### STATED GOAL
Beginning at the first line of the data, print each line exactly, stopping after the line that contains "BEAM_Z = 1.036".

### RECORDS FOR PROCESSING
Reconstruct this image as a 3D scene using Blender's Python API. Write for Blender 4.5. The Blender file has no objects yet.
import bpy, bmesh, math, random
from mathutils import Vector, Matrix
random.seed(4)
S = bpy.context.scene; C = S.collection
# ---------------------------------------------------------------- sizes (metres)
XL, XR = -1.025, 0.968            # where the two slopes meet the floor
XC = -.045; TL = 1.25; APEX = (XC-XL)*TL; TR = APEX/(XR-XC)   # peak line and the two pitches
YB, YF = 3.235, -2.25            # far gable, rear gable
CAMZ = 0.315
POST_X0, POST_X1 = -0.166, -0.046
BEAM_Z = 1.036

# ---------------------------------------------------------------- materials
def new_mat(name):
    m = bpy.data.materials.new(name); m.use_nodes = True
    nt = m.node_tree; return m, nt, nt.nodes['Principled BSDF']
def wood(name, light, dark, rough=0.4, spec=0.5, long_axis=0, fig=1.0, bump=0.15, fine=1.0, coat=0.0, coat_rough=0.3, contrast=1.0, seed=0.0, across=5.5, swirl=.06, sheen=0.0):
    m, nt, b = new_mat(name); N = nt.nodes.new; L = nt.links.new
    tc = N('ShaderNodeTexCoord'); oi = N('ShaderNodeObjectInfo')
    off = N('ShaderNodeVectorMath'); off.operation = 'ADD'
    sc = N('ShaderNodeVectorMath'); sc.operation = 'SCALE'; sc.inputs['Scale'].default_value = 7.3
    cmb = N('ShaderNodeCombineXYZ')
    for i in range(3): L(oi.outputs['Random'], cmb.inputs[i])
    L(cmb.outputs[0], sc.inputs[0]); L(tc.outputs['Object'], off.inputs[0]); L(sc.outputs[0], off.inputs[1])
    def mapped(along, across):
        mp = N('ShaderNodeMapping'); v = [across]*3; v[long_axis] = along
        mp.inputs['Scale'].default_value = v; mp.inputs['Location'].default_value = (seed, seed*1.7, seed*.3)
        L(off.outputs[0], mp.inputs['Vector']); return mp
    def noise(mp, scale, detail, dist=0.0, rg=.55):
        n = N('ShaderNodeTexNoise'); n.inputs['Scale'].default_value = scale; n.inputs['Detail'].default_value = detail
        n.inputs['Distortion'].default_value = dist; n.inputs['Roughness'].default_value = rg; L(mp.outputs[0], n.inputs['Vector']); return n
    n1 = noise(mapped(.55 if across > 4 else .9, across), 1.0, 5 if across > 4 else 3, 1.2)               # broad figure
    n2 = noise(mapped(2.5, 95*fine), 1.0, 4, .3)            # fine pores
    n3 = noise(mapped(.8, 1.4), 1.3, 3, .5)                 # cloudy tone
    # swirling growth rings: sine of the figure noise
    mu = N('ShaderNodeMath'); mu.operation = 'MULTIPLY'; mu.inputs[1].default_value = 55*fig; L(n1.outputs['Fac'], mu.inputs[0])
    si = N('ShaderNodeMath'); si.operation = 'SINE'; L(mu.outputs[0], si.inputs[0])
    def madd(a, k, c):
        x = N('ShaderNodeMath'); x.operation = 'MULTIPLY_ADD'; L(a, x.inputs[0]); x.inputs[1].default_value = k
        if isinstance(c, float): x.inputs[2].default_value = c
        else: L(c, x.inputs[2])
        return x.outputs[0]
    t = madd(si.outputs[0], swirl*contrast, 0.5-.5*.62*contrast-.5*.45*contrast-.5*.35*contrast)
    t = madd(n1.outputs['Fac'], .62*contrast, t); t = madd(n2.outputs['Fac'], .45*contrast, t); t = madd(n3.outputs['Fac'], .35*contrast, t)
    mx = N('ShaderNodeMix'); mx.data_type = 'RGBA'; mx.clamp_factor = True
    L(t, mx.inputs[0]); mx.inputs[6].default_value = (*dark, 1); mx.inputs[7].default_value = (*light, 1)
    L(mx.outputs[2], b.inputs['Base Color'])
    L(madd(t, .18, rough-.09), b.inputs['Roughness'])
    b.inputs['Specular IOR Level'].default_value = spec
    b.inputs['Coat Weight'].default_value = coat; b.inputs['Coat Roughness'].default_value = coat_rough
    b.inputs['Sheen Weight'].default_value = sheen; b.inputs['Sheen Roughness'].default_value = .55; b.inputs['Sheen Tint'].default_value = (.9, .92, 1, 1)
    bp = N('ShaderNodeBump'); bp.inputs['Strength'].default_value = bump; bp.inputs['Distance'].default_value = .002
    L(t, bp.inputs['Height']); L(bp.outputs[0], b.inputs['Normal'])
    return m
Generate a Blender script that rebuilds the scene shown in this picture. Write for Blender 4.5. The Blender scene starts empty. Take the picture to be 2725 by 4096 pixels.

### ANSWER TO THIS PROBLEM
Reconstruct this image as a 3D scene using Blender's Python API. Write for Blender 4.5. The Blender file has no objects yet.
import bpy, bmesh, math, random
from mathutils import Vector, Matrix
random.seed(4)
S = bpy.context.scene; C = S.collection
# ---------------------------------------------------------------- sizes (metres)
XL, XR = -1.025, 0.968            # where the two slopes meet the floor
XC = -.045; TL = 1.25; APEX = (XC-XL)*TL; TR = APEX/(XR-XC)   # peak line and the two pitches
YB, YF = 3.235, -2.25            # far gable, rear gable
CAMZ = 0.315
POST_X0, POST_X1 = -0.166, -0.046
BEAM_Z = 1.036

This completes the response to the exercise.